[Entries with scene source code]
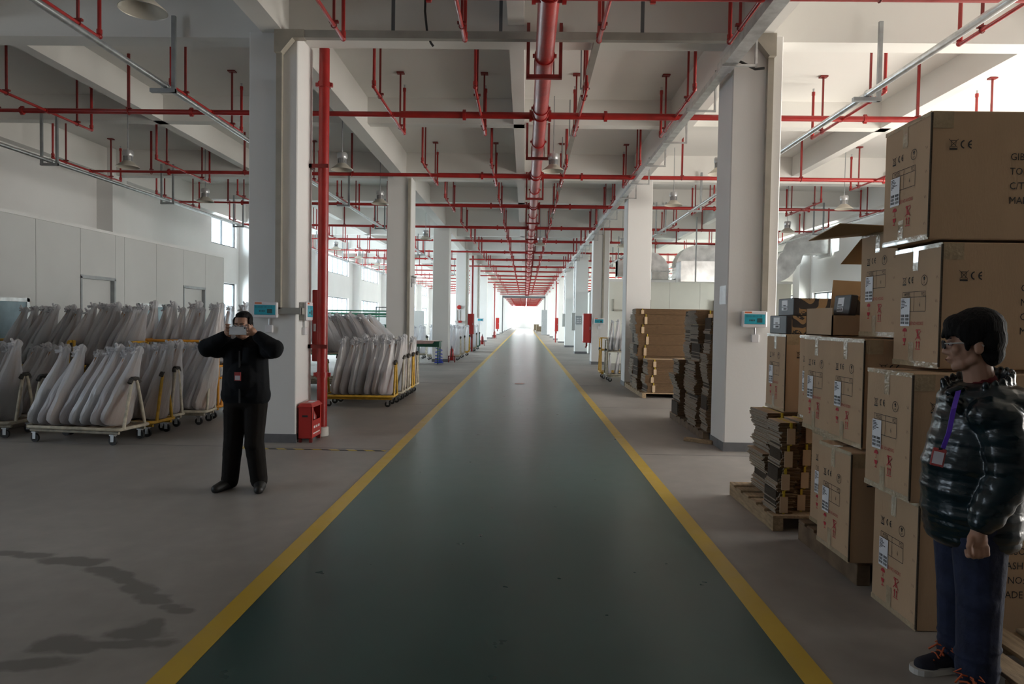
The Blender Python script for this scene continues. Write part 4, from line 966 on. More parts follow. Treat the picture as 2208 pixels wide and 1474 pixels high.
# hydrant cabinets
def hydrant(label, x0, x1, y0, y1, z0, z1, face, pipe_to=None):
    t = thing('hydrant_cabinet', label, 'hydrant cabinet', ((x0 + x1) / 2, (y0 + y1) / 2, z0), 0, 'red hydrant cabinets'); w_, d, h = (x1 - x0) / 2, (y1 - y0) / 2, z1 - z0
    MB().cbox(-w_, w_, -d, d, 0, h, .008).build('cabinet', 'red_cabinet', t)
    MB().cbox(-w_ + .015, w_ - .015, -d - .012, -d + .002, .02, h - .02, .003).build('door', 'red_cabinet', t)
    MB().box(w_ * .6, w_ * .75, -d - .03, -d - .012, h * .45, h * .55).build('handle', 'galvanised', t)
    s = face
    MB().box(s * w_ - .003, s * w_ + .003, -d * .8, d * .8, .06, h - .06).build('side_plate', 'enclosure_grey' if s > 0 and x0 < 0 else 'hydrant_white', t)
    MB().tube([(0, 0, 0), (0, 0, -.12), (0, d + .1, -.18)], .035, 8).build('supply_pipe', 'dark_red_steel', t, smooth=True)
    return t
hydrant('red hydrant cabinet hidden behind the standpipe', -2.83, -2.66, 9.0, 9.0 + .0 + .3, 1.0, 2.0, 1) if False else None
t = thing('hydrant_cabinet', 'red hydrant cabinet sliver between the column and the standpipe', 'hydrant cabinet', (-2.745, 9.24, .98), 0, 'red hydrant cabinets')
MB().cbox(-.083, -.005, -.22, .2, 0, .95, .008).build('cabinet', 'red_cabinet', t); MB().box(-.005, .001, -.2, .18, .03, .92).build('door', 'red_cabinet', t); MB().box(-.06, -.03, -.235, -.22, .4, .5).build('latch', 'galvanised', t)
a, b = at(1007, 676, 33.9), at(1017, 720, 33.9)
hydrant('red hydrant cabinet on the fourth trolley-side column', XL1 + .002, XL1 + .30, 33.75, 34.15, b.z, a.z, 1)
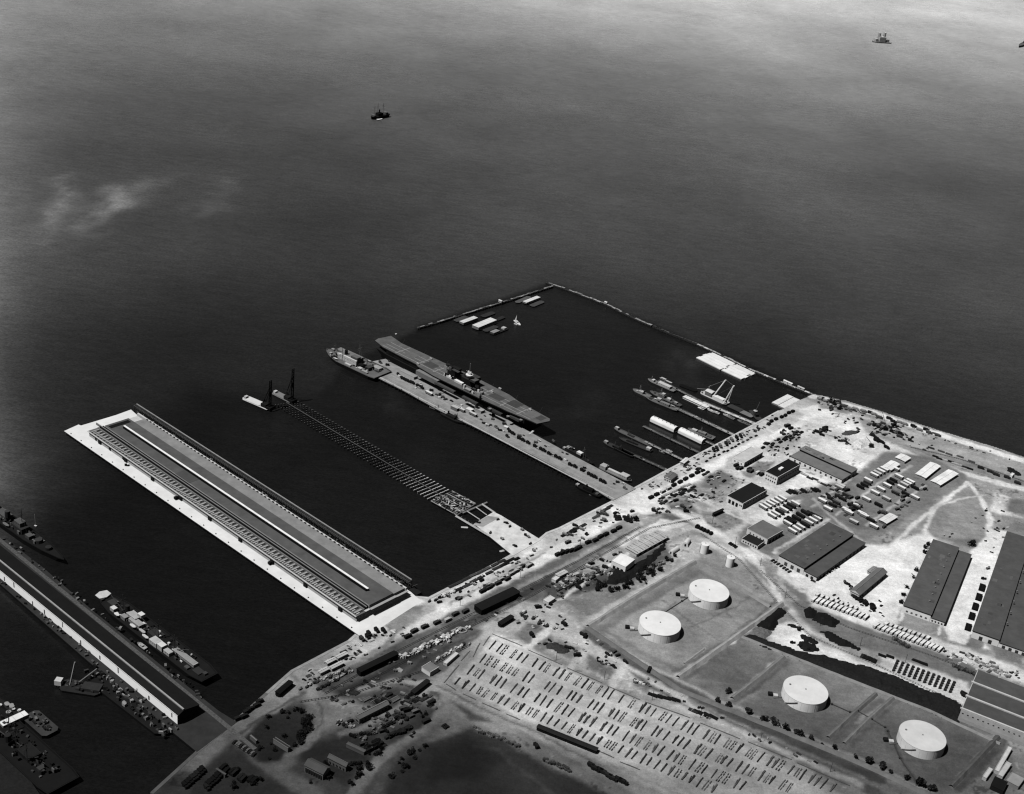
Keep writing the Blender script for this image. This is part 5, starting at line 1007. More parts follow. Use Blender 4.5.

» **INSTRUCTIONS TO FOLLOW**:
Repeat the data above exactly, but not the pictures.

» **SOLUTION FOR THIS EXERCISE**:
The Blender Python script for this scene continues. Write part 4, from line 966 on. More parts follow. Treat the picture as 2208 pixels wide and 1474 pixels high.
# hydrant cabinets
def hydrant(label, x0, x1, y0, y1, z0, z1, face, pipe_to=None):
    t = thing('hydrant_cabinet', label, 'hydrant cabinet', ((x0 + x1) / 2, (y0 + y1) / 2, z0), 0, 'red hydrant cabinets'); w_, d, h = (x1 - x0) / 2, (y1 - y0) / 2, z1 - z0
    MB().cbox(-w_, w_, -d, d, 0, h, .008).build('cabinet', 'red_cabinet', t)
    MB().cbox(-w_ + .015, w_ - .015, -d - .012, -d + .002, .02, h - .02, .003).build('door', 'red_cabinet', t)
    MB().box(w_ * .6, w_ * .75, -d - .03, -d - .012, h * .45, h * .55).build('handle', 'galvanised', t)
    s = face
    MB().box(s * w_ - .003, s * w_ + .003, -d * .8, d * .8, .06, h - .06).build('side_plate', 'enclosure_grey' if s > 0 and x0 < 0 else 'hydrant_white', t)
    MB().tube([(0, 0, 0), (0, 0, -.12), (0, d + .1, -.18)], .035, 8).build('supply_pipe', 'dark_red_steel', t, smooth=True)
    return t
hydrant('red hydrant cabinet hidden behind the standpipe', -2.83, -2.66, 9.0, 9.0 + .0 + .3, 1.0, 2.0, 1) if False else None
t = thing('hydrant_cabinet', 'red hydrant cabinet sliver between the column and the standpipe', 'hydrant cabinet', (-2.745, 9.24, .98), 0, 'red hydrant cabinets')
MB().cbox(-.083, -.005, -.22, .2, 0, .95, .008).build('cabinet', 'red_cabinet', t); MB().box(-.005, .001, -.2, .18, .03, .92).build('door', 'red_cabinet', t); MB().box(-.06, -.03, -.235, -.22, .4, .5).build('latch', 'galvanised', t)
a, b = at(1007, 676, 33.9), at(1017, 720, 33.9)
hydrant('red hydrant cabinet on the fourth trolley-side column', XL1 + .002, XL1 + .30, 33.75, 34.15, b.z, a.z, 1)
Keep writing the Blender script for this image. This is part 5, starting at line 1007. More parts follow. Use Blender 4.5.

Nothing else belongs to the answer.